President Bush again accused President Saddam of aiding and protecting terrorists, including al-Qa'ida. But British officials have shown scepticism about the evidence that Colin Powell, the Sectreary of State, will present to the UN Security Council on Wednesday.
Officials in London have never believed that the Iraqi government was involved in the September 11 attacks, although they say there is evidence of some links between Iraq and al-Qa'ida.
Mr Blair's insistence on taking the UN route contrasts with the official White House view that a second resolution is "desirable, not mandatory".
Before the two leaders met at the White House – the venue was switched from the presidential retreat at Camp David because of bad weather – Dick Cheney, the Vice-President, warned that Washington was ready to go ahead regardless.

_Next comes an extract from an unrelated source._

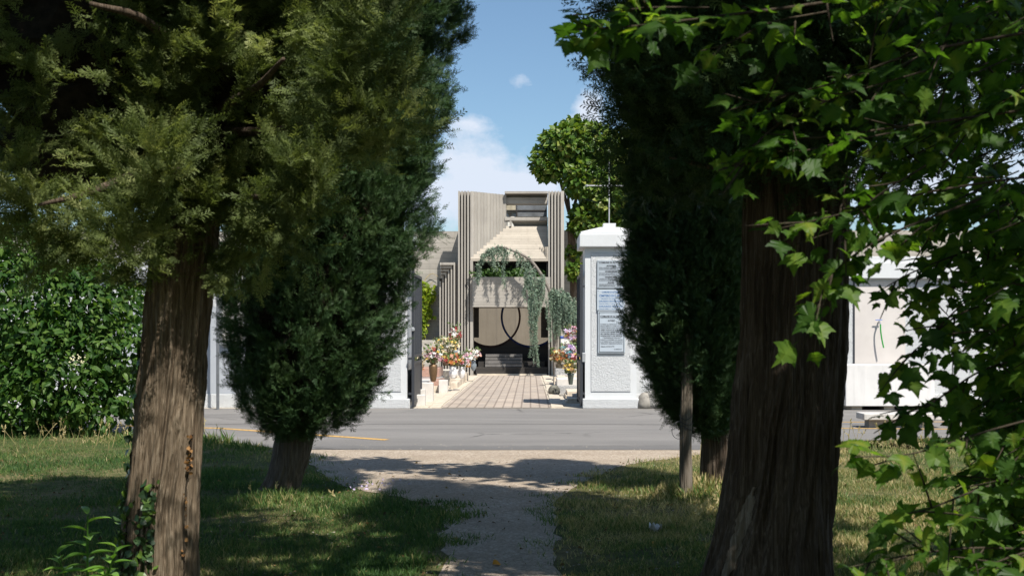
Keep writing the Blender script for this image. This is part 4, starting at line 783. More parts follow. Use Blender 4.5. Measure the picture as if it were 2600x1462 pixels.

"Our purpose is not to follow process but to end the terrible threat," said Mr Cheney, a leading hawk on Iraq. "Whatever action is required, we will defend the freedom and security of the American people."
Mr Blair's conversation is believed to have focussed on what a second UN resolution would say. US officials have indicated Washington would only agree if it contained a specific deadline for inspectors. Washington will not tolerate the weeks of wrangling that preceded resolution 1441.
The signs are that if President Saddam has not demonstrably disarmed when the next report is filed, Mr Bush is unlikely to accept anymore inspections. The US has said all along that Iraq had to come clean voluntarily, not for the inspectors to be led on a game of hide-and-seek. "There is still an opportunity for war to be avoided, but it will not be avoided by us looking away," General Powell said yesterday.